Question

Let P be the point (1,0) and Q a point of the locus \[{{y}^{2}}=8x\]. The locus of the midpoint of PQ is
(a) \[{{x}^{2}}+4y+2=0\]
(b) \[{{x}^{2}}-4y+2=0\]
(c) \[{{y}^{2}}-4x+2=0\]
(d) \[{{y}^{2}}+4x+2=0\]

Answer 1

Hint: To find the locus of points joining one point on the parabola to another point, assume any point on the curve and find the midpoint of two given points. Eliminate the variables to find the equation of locus.

Complete step-by-step answer:

We have the equation of parabola as \[{{y}^{2}}=8x\]. We have a point \[\left( 1,0 \right)\] outside the parabola. We have to find the locus of midpoint joining one point on the parabola to the point (1,0).
We know that any general point on the parabola \[{{y}^{2}}=4ax\] has form \[\left( a{{t}^{2}},2at \right)\]. Let us assume that these are the coordinates of point Q.
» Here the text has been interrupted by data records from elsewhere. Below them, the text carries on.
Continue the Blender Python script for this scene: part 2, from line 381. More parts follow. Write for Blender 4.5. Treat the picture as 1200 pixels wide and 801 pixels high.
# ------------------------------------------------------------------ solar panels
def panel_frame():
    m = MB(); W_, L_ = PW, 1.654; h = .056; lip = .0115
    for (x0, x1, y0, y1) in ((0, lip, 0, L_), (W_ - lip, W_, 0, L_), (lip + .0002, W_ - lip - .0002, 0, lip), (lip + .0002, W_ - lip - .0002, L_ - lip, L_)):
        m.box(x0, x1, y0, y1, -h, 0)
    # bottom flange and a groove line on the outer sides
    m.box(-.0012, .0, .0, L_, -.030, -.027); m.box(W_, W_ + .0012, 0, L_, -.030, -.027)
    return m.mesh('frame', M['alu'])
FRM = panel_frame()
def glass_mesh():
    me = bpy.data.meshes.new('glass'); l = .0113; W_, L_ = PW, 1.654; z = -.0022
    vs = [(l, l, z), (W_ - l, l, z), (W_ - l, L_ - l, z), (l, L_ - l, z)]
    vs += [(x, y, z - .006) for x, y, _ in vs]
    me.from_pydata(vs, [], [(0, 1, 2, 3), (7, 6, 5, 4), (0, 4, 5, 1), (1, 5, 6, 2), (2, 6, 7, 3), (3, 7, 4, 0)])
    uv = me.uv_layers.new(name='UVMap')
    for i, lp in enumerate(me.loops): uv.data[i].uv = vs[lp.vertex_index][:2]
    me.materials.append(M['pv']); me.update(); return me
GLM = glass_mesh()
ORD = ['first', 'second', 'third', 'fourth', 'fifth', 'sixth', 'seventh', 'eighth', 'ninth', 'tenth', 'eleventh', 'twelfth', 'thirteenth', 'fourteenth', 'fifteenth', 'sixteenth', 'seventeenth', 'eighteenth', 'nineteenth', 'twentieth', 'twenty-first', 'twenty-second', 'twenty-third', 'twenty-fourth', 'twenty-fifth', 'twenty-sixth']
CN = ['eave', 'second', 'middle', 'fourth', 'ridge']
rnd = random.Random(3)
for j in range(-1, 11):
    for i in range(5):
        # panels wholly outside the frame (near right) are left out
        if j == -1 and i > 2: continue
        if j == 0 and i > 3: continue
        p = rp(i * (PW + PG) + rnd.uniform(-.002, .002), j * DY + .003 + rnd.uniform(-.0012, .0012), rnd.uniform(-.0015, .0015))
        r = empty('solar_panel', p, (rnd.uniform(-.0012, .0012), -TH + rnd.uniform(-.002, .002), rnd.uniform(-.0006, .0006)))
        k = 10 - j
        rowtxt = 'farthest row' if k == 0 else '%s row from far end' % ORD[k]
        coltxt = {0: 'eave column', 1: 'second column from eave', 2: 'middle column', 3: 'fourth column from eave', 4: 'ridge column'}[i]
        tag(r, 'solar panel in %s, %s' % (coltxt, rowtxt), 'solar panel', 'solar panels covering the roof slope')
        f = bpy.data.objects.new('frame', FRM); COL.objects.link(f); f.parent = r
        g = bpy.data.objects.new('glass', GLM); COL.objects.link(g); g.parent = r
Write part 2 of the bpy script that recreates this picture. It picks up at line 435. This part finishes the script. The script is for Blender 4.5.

Substituting \[a=2\] in the above equation, we get \[Q\left( 2{{t}^{2}},4t \right)\] as the point on the parabola.
We know that the middle point of two points of the form \[\left( {{x}_{1}},{{y}_{1}} \right)\] and \[\left( {{x}_{2}},{{y}_{2}} \right)\] is \[\left( \dfrac{{{x}_{1}}+{{x}_{2}}}{2},\dfrac{{{y}_{1}}+{{y}_{2}}}{2} \right)\].
Substituting \[{{x}_{1}}=1,{{y}_{1}}=0,{{x}_{2}}=a{{t}^{2}},{{y}_{2}}=2at\] in the above equation, we have \[\left( \dfrac{1+a{{t}^{2}}}{2},\dfrac{0+2at}{2} \right)\] as the middle point of the points \[P(1,0)\] and \[Q\left( a{{t}^{2}},2at \right)\].
Thus, we have \[\left( \dfrac{1+2{{t}^{2}}}{2},2t \right)\] as the middle points of the points \[P(1,0)\] and \[Q\left( 2{{t}^{2}},4t \right)\].
To find the locus of middle points, we will assume \[x=\dfrac{1+2{{t}^{2}}}{2}.....\left( 1 \right)\] and \[y=2t.....\left( 2 \right)\].
Rewriting equation (2) in terms of t by rearranging the terms, we have \[\dfrac{y}{2}=t.....\left( 3 \right)\].
Substituting equation (3) in equation (1), we get \[x=\dfrac{1+2{{\left( \dfrac{y}{2} \right)}^{2}}}{2}\].
Rearranging the terms, we get \[2x=1+2{{\left( \dfrac{y}{2} \right)}^{2}}\].
Further solving the above equation, we get
\[\begin{align}
  & \Rightarrow 2x=1+\dfrac{{{y}^{2}}}{2} \\
 & \Rightarrow 4x=2+{{y}^{2}} \\
 & \Rightarrow {{y}^{2}}-4x+2=0 \\
\end{align}\]
Hence, the locus of middle point of point P(1,0) and point Q on the parabola is \[{{y}^{2}}-4x+2=0\], which is option (c).

Note: It’s necessary to use the midpoint formula to find the midpoint of two points. We can also solve this question by assuming any general point on the parabola instead of taking the general point in parametric form.